A saída do Reino Unido da União Europeia pode dar início a um efeito dominó entre os países do bloco e enfraquecer o atual modelo europeu. Os pedidos de referendo para sair do bloco podem se multiplicar em caso de Brexit e ecoar nos países nórdicos, muito afetados pela onda nacionalista que também atinge a nação britânica. Os países escandinavos, importantes contribuintes para o orçamento da UE, temem que as sucessivas crises europeias acabem afetando sua prosperidade.
O ministro das Finanças italiano, Pier Carlo Padoan, afirmou em entrevista ao jornal britânico The Guardian que a saída do Reino Unido do bloco poderia influenciar também campanhas por um referendo na França, nas eleições presidenciais de 2017. "Já estamos vendo um efeito dominó, com os partidos anti-Europa ganhando um monte de apoio, começando na França”, afirmou Padoan.

Imigração

Até que fique claro qual será o acordo que substituirá os atuais termos de associação da UE no caso da saída do Reino Unido do bloco, é difícil dizer qual será a política de imigração adotada. Muitos especialistas acreditam que, com a adesão do Reino Unido aos acordos de livre comércio, o compromisso de livre circulação entre os países europeus também será legitimado, assim como acontece atualmente com a Noruega ou a Suíça.
No entanto, até que esse novo acordo seja estabelecido, é possível que a imigração para o país seja regulado inteiramente pela lei nacional britânica. Nesse caso, imigrar para o Reino Unido se tornaria ainda mais difícil do que já é: os cidadãos da UE enfrentariam longas filas e checagens de documentos. Uma diminuição acentuada da imigração de trabalhadores poderia levar a falta de mão-de-obra na área da construção civil e em outros serviços.
Os britânicos também teriam de solicitar vistos para viajar pelo resto do continente e cidadãos ingleses vivendo em países como Espanha podem ter de cumprir regras de integração bastante rígidas, como a obrigação de falar a língua oficial da nação, antes de ganharem o visto de residência.

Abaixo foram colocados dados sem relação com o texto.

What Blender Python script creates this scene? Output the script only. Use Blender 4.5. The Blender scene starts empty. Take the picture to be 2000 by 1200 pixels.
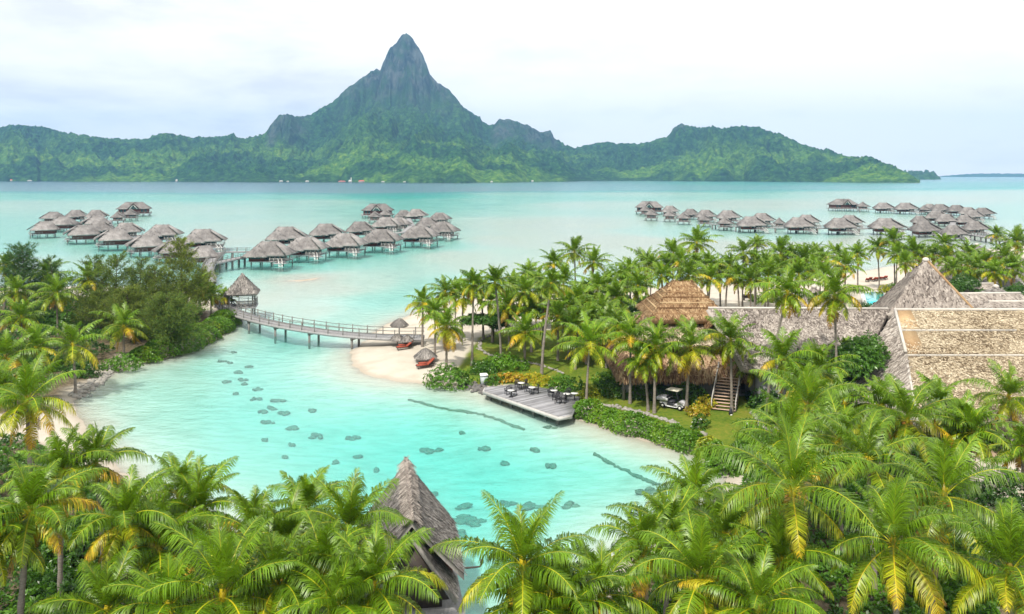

Perda de influência do Reino Unido

O Reino Unido perdeu boa parte de sua influência dentro da União Europeia na última década e mais recentemente por não atuar de forma ativa na busca por soluções para a crise de refugiados e a crise do euro. Caso a nação decida mesmo sair do bloco, é provável que seu prestígio na Europa e no cenário mundial diminua ainda mais.
Grande parte da influência global do país está ligada ao seu poder de veto no Conselho e no Parlamento Europeu, assim como da sua influência informal na Comissão Europeia e na formação de alianças com outras nações. Fora da UE, o Reino Unido perderá créditos na hora de assinar acordos bilaterais ou fazer grandes transações econômicas e verá seu peso diplomático ser reduzido. O país provavelmente continuará a ser um parceiro militar significativo para os Estados Unidos, mas pode encontrar dificuldades para concretizar objetivos internacionais ou não ser a primeira escolha dos EUA para parcerias não militares.

Consequências para a UE

É consenso que a saída do Reino Unido da União Europeia poderia diminuir o poder do bloco no cenário mundial. Ao lado da Alemanha e da França, o Reino Unido é uma das principais potências europeias e sua ausência na UE significaria, além da perda de influência na política externa, uma carência em termos militares, já que os britânicos são responsáveis pelo quinto maior gasto militar do mundo e os primeiros no bloco. A nação também agrega a UE toda sua vasta rede diplomática, historicamente beneficiada pelo enorme poderio do Império Britânico, que tinha colônias e protetorados em todos os continentes do mundo. A inteligência britânica, capitaneada pelo serviço secreto MI6 e pelo Escritório Central de Comunicação do Governo (GCHQ, na sigla em inglês), também é um trunfo que a União Europeia pode perder.

Balanço de poder na UE

Se o Reino Unido deixar a União Europeia, o balanço de poder no bloco terá de se ajustar. A Alemanha, por exemplo, sofrerá pressão para assumir um papel mais ativo na Política Externa e de Segurança Comum da União Europeia, ou CFSP na sigla em inglês, um dos pilares da UE e que procura preservar a paz e segurança nos países membros. Novas alianças dentro do bloco também podem surgir e Estados menores podem perder ou ganhar mais força e influência política.